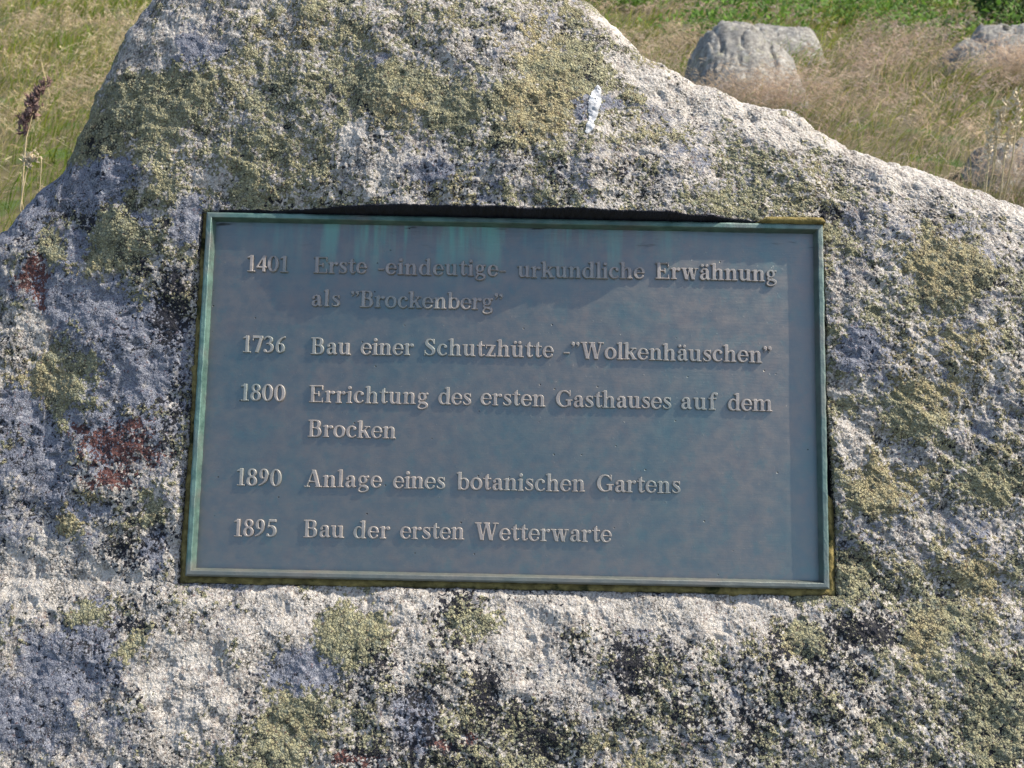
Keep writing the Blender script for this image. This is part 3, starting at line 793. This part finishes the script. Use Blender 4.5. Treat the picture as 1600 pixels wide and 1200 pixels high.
def glyph_mesh(ch):
    if ch in _cache: return _cache[ch]
    g = GL[ch]; st = .0125
    xs = np.arange(-.12, g.adv + .14, st); ys = np.arange(-.27, .80, st)
    xx, yy = np.meshgrid(xs, ys)
    D = g.sdf(xx, yy)
    outer = contour(D, xs, ys, 0.0); inner = contour(D, xs, ys, -BEV)
    pts, edges = [], []
    for L in outer + inner:
        b = len(pts); n = len(L)
        pts += [Vector(q) for q in L]; edges += [(b + i, b + (i + 1) % n) for i in range(n)]
    vo, eo, fo, *_r = geometry.delaunay_2d_cdt(pts, edges, [], 0, 1e-7)
    P = np.array([(v.x, v.y) for v in vo])
    F = np.array([f for f in fo if len(f) == 3])
    cen = P[F].mean(1)
    keep = g.sdf(cen[:, 0], cen[:, 1]) < 0
    F = F[keep]
    d = g.sdf(P[:, 0], P[:, 1])
    h = np.where(d > -BEV * .5, 1 - .28, 1.0)
    n0 = len(P)
    used = {}
    for f in F:
        for k in range(3):
            a, b = int(f[k]), int(f[(k + 1) % 3]); used[(a, b)] = used.get((a, b), 0) + 1
    bnd = [e_ for e_ in used if (e_[1], e_[0]) not in used]
    side = []
    low = np.concatenate([P, P]); hz = np.concatenate([h, np.full(n0, -.25)])
    for a, b in bnd: side.append((b, a, a + n0)); side.append((b, a + n0, b + n0))
    faces = np.concatenate([F, np.array(side)])
    u_ids, inv_ = np.unique(faces, return_inverse=True)
    r = (low[u_ids], hz[u_ids], inv_.reshape(-1, 3), (P[:, 0].min(), P[:, 0].max()))
    _cache[ch] = r
    return r
EM = 37.6 * .000835 * .98
def word(txt, x0, y0, x1, y1, acc):
    (ua_, va_), (ub_, vb_) = [tuple(float(q) for q in pix_plane(x, y, REL)) for x, y in ((x0, y0), (x1, y1))]
    L = math.hypot(ub_ - ua_, vb_ - va_); dx, dy = (ub_ - ua_) / L, (vb_ - va_) / L
    gl = [glyph_mesh(c) for c in txt]
    nat = sum(GL[c].adv for c in txt[:-1]) + gl[-1][3][1] - gl[0][3][0]
    sx = 1.0; trk = 0.0
    em = EM
    extra = L / em - nat
    if len(txt) > 1: trk = extra / (len(txt) - 1)
    if trk < -.02: sx = (L / em) / (nat - .02 * (len(txt) - 1)); trk = -.02
    elif trk > .09: sx = (L / em) / (nat + .09 * (len(txt) - 1)); trk = .09
    cur = -gl[0][3][0]
    for c, (P, h, F, _b) in zip(txt, gl):
        jy = random.uniform(-.008, .008); rot = random.uniform(-.008, .008)
        X_ = (cur + P[:, 0]) * sx; Y_ = P[:, 1] + jy + rot * (P[:, 0] - GL[c].adv / 2)
        uu2 = ua_ + (X_ * dx - Y_ * dy) * em; vv2 = va_ + (X_ * dy + Y_ * dx) * em
        acc[1].append(F + acc[2]); acc[0].append(np.stack([uu2, vv2, h * REL], -1)); acc[2] += len(P)
        cur += GL[c].adv + trk
def inscription(name, words):
    acc = [[], [], 0]
    for w_ in words: word(*w_, acc)
    return link(name, make_mesh(name, np.concatenate(acc[0]), np.concatenate(acc[1]), M_LETTER, False), plaque)
inscription("year_number", [("1401", 385, 423.7, 449.5, 425)])
inscription("text_line", [("Erste", 489, 426, 573, 427.3), ("-eindeutige-", 590, 428.3, 790, 431.4), ("urkundliche", 808, 433, 1007.5, 435.6), ("Erwähnung", 1024, 435.3, 1214, 439.8)])
inscription("text_line", [("als", 486, 478, 530.5, 478.6), ("”Brockenberg”", 547, 479.2, 785, 484)])
inscription("year_number", [("1736", 378, 550.3, 444.5, 551.5)])
inscription("text_line", [("Bau", 484.5, 553, 547.5, 554), ("einer", 562.5, 554, 646, 555), ("Schutzhütte", 662.5, 555, 865, 559), ("-”Wolkenhäuschen”", 880, 559.5, 1206, 567)])
inscription("year_number", [("1800", 375, 626, 444.7, 627)])
inscription("text_line", [("Errichtung", 482, 628.5, 668.5, 632), ("des", 684, 632, 736, 632.8), ("ersten", 750, 633, 852, 635.3), ("Gasthauses", 868, 635.8, 1049, 639), ("auf", 1064, 639.5, 1122, 640.5), ("dem", 1137, 641, 1207, 643)])
inscription("text_line", [("Brocken", 480, 682.5, 618, 685.5)])
inscription("year_number", [("1890", 368.6, 758.8, 438.7, 760)])
inscription("text_line", [("Anlage", 474.5, 760.5, 596, 762.7), ("eines", 613, 763, 695, 764.5), ("botanischen", 712.5, 765, 914, 768.5), ("Gartens", 932, 768.5, 1063.4, 771)])
inscription("year_number", [("1895", 364, 838, 431, 839)])
inscription("text_line", [("Bau", 473, 839.5, 537, 840.5), ("der", 551, 841, 608.6, 842), ("ersten", 624, 842, 725, 843.5), ("Wetterwarte", 741, 844, 956, 847.5)])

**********

◆ THE PROBLEM:
Restate the data above exactly, stripping out each image.

◆ FINAL ANSWER:
Keep writing the Blender script for this image. This is part 3, starting at line 793. This part finishes the script. Use Blender 4.5. Treat the picture as 1600 pixels wide and 1200 pixels high.
def glyph_mesh(ch):
    if ch in _cache: return _cache[ch]
    g = GL[ch]; st = .0125
    xs = np.arange(-.12, g.adv + .14, st); ys = np.arange(-.27, .80, st)
    xx, yy = np.meshgrid(xs, ys)
    D = g.sdf(xx, yy)
    outer = contour(D, xs, ys, 0.0); inner = contour(D, xs, ys, -BEV)
    pts, edges = [], []
    for L in outer + inner:
        b = len(pts); n = len(L)
        pts += [Vector(q) for q in L]; edges += [(b + i, b + (i + 1) % n) for i in range(n)]
    vo, eo, fo, *_r = geometry.delaunay_2d_cdt(pts, edges, [], 0, 1e-7)
    P = np.array([(v.x, v.y) for v in vo])
    F = np.array([f for f in fo if len(f) == 3])
    cen = P[F].mean(1)
    keep = g.sdf(cen[:, 0], cen[:, 1]) < 0
    F = F[keep]
    d = g.sdf(P[:, 0], P[:, 1])
    h = np.where(d > -BEV * .5, 1 - .28, 1.0)
    n0 = len(P)
    used = {}
    for f in F:
        for k in range(3):
            a, b = int(f[k]), int(f[(k + 1) % 3]); used[(a, b)] = used.get((a, b), 0) + 1
    bnd = [e_ for e_ in used if (e_[1], e_[0]) not in used]
    side = []
    low = np.concatenate([P, P]); hz = np.concatenate([h, np.full(n0, -.25)])
    for a, b in bnd: side.append((b, a, a + n0)); side.append((b, a + n0, b + n0))
    faces = np.concatenate([F, np.array(side)])
    u_ids, inv_ = np.unique(faces, return_inverse=True)
    r = (low[u_ids], hz[u_ids], inv_.reshape(-1, 3), (P[:, 0].min(), P[:, 0].max()))
    _cache[ch] = r
    return r
EM = 37.6 * .000835 * .98
def word(txt, x0, y0, x1, y1, acc):
    (ua_, va_), (ub_, vb_) = [tuple(float(q) for q in pix_plane(x, y, REL)) for x, y in ((x0, y0), (x1, y1))]
    L = math.hypot(ub_ - ua_, vb_ - va_); dx, dy = (ub_ - ua_) / L, (vb_ - va_) / L
    gl = [glyph_mesh(c) for c in txt]
    nat = sum(GL[c].adv for c in txt[:-1]) + gl[-1][3][1] - gl[0][3][0]
    sx = 1.0; trk = 0.0
    em = EM
    extra = L / em - nat
    if len(txt) > 1: trk = extra / (len(txt) - 1)
    if trk < -.02: sx = (L / em) / (nat - .02 * (len(txt) - 1)); trk = -.02
    elif trk > .09: sx = (L / em) / (nat + .09 * (len(txt) - 1)); trk = .09
    cur = -gl[0][3][0]
    for c, (P, h, F, _b) in zip(txt, gl):
        jy = random.uniform(-.008, .008); rot = random.uniform(-.008, .008)
        X_ = (cur + P[:, 0]) * sx; Y_ = P[:, 1] + jy + rot * (P[:, 0] - GL[c].adv / 2)
        uu2 = ua_ + (X_ * dx - Y_ * dy) * em; vv2 = va_ + (X_ * dy + Y_ * dx) * em
        acc[1].append(F + acc[2]); acc[0].append(np.stack([uu2, vv2, h * REL], -1)); acc[2] += len(P)
        cur += GL[c].adv + trk
def inscription(name, words):
    acc = [[], [], 0]
    for w_ in words: word(*w_, acc)
    return link(name, make_mesh(name, np.concatenate(acc[0]), np.concatenate(acc[1]), M_LETTER, False), plaque)
inscription("year_number", [("1401", 385, 423.7, 449.5, 425)])
inscription("text_line", [("Erste", 489, 426, 573, 427.3), ("-eindeutige-", 590, 428.3, 790, 431.4), ("urkundliche", 808, 433, 1007.5, 435.6), ("Erwähnung", 1024, 435.3, 1214, 439.8)])
inscription("text_line", [("als", 486, 478, 530.5, 478.6), ("”Brockenberg”", 547, 479.2, 785, 484)])
inscription("year_number", [("1736", 378, 550.3, 444.5, 551.5)])
inscription("text_line", [("Bau", 484.5, 553, 547.5, 554), ("einer", 562.5, 554, 646, 555), ("Schutzhütte", 662.5, 555, 865, 559), ("-”Wolkenhäuschen”", 880, 559.5, 1206, 567)])
inscription("year_number", [("1800", 375, 626, 444.7, 627)])
inscription("text_line", [("Errichtung", 482, 628.5, 668.5, 632), ("des", 684, 632, 736, 632.8), ("ersten", 750, 633, 852, 635.3), ("Gasthauses", 868, 635.8, 1049, 639), ("auf", 1064, 639.5, 1122, 640.5), ("dem", 1137, 641, 1207, 643)])
inscription("text_line", [("Brocken", 480, 682.5, 618, 685.5)])
inscription("year_number", [("1890", 368.6, 758.8, 438.7, 760)])
inscription("text_line", [("Anlage", 474.5, 760.5, 596, 762.7), ("eines", 613, 763, 695, 764.5), ("botanischen", 712.5, 765, 914, 768.5), ("Gartens", 932, 768.5, 1063.4, 771)])
inscription("year_number", [("1895", 364, 838, 431, 839)])
inscription("text_line", [("Bau", 473, 839.5, 537, 840.5), ("der", 551, 841, 608.6, 842), ("ersten", 624, 842, 725, 843.5), ("Wetterwarte", 741, 844, 956, 847.5)])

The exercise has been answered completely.